01 July 2020

The „start-up capital” of the limited liability company is the initial capital which is the totality of the capital contributions provided by the shareholders. Since the shareholders may declare that the capital contribution shall only be provided after the establishment of the company in a later date, the painful situation might occur that the shareholder does not provide or only partly provides the capital contribution. Given that this may create unwanted consequences, the settlement of the capital-related problem is the common interest of the shareholders. In this article we summarize the possible methods to solve this issue.

1. The consequence of the delay

In case the shareholder does not provide his capital contribution in the deadline set forth by the articles of association, the management shall warn the shareholder to provide the contribution. Should the shareholder miss the 30 days’ deadline, his membership in the LCC terminates by the power of law.

In case the shareholder or the company would like to avoid this situation, the following methods are available based on the Civil Code.

2. Extension of the deadline

As we already mentioned the capital contribution may be provided after the establishment of the company. Though the deadline of the provision of the in-kind contribution cannot be longer than 3 years as of the registration of the company, in relation to the cash contribution the Civil Code does not set forth a similar restriction which means that theoretically it may be provided after several years.

If it is likely that the shareholder will not be able to provide his capital contribution in the original deadline set forth by the articles of association, the deadline may be extended. This requires the amendment of the articles of association which in this case can only happen with the unanimous decision of the shareholders.

The agreement among the shareholders is not certain given that the extension may place a heavy burden on the other shareholders as well: In case the shareholders set a deadline longer than one year as of the date of the registration to provide the cash contribution, the possibility to pay dividends to the shareholders is limited and the shareholders shall be liable for the debts of the company to the extent of the unpaid part of the cash contribution.

To sum up, this solution is cheap and simple but considering the risk affecting the other shareholder, it may only be realistic if there is a relationship of trust between the shareholders.

3. Transfer of the business share

The transfer of the business share corresponding to the unpaid capital contribution might be an evident solution in case there is a buyer. In case the shareholder partly provided the capital contribution, his business share can be divided so he shall only sell the part proportionate to the unpaid capital contribution. Taking into account the person of the buyer the Civil Code differentiates between the below scenarios:

a. Transfer to another shareholder of the company

The business share may be transferred between the shareholders of the company without any restriction. In case of the transfer between the shareholders it is irrelevant that the capital contribution has not been paid, this may only affect the market value of the business share.

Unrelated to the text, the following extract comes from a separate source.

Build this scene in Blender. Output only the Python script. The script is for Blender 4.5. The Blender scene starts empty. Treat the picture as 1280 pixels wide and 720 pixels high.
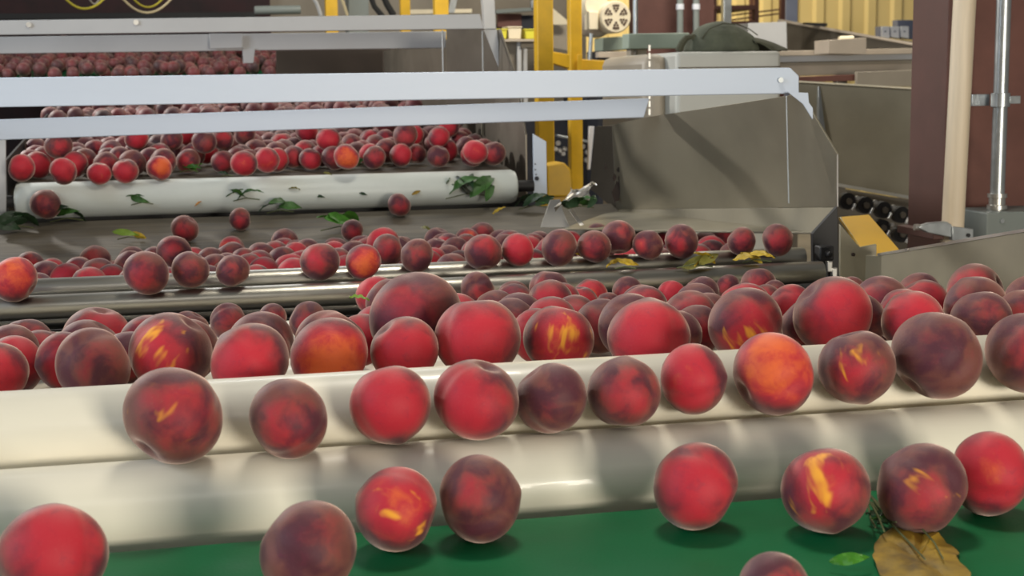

b. Transfer to the company

Based on the decision of the shareholders’ meeting the company itself may acquire the business share of a shareholder. Contrary to the acquisition by a shareholder the company may only acquire those business shares in relation to which the capital contribution was fully provided. The disadvantage of this method is that the company needs to “advance” the price of the business share in form of a loan which makes it possible for the shareholder to pay the capital contribution before the transfer of the business share. Further, the shareholders’ meeting shall approve the contracts between the company and the shareholder.

c. Transfer to a third party

Like in case of the acquisition by the company, the business share can only be transferred to a third party if the shareholder has fully provided the capital contribution. Thus, in this case the investor needs to provide a loan to the shareholder before the share purchase so that the shareholder can pay the capital contribution. Moreover in this case the other shareholders and the company may have pre-emption right which means that the shareholder can only sell his business share to the investor if the other shareholders or the company do not exercise their pre-emption right.

d. Conclusion

The transfer of the business share to an „internal” or „external” investor might be an evident solution. The transfer to the „internal” investor (other shareholder) does not imply a significant risk from legal point of view, the unsettled status of the business share and the risk resulting form it might discourage the external investor from buying the share. Further, the transfer to the external investor after the payment of the contribution from the loan provided by him, may raise the question that the deal was concluded by circumventing the law which might be an additional legal risk.

4. Decreasing the initial capital

Lastly, the most obvious but a more complicated and costly way is decreasing the initial capital. In this case the company decreases the initial capital with the amount of the (partly) unpaid capital contribution which will decrease the share of the affected shareholder. The shareholder will be released from his payment obligation, but his business share will be shrinking.

As mentioned, the procedure is rather complex as the decision about decreasing the initial capital shall be published and the company shall inform its creditors. In case the creditors request, the company shall provide appropriate safeguards so the that divestiture will not jeopardize the settlement of the creditors’ claims.

The long and costly procedure may be such a disadvantage in the practice which makes it worth to consider the other solutions.

5. Summary

It is proposed to prevent the capital-related problem of a limited liability company. The Civil Code provides more options to solve the issue which might make it possible to avoid the exclusion of the affected shareholder. Before taking the decision, we advise to think over the advantages and disadvantages of each solution so that the company and the shareholder will be able to choose the most optimal scenario.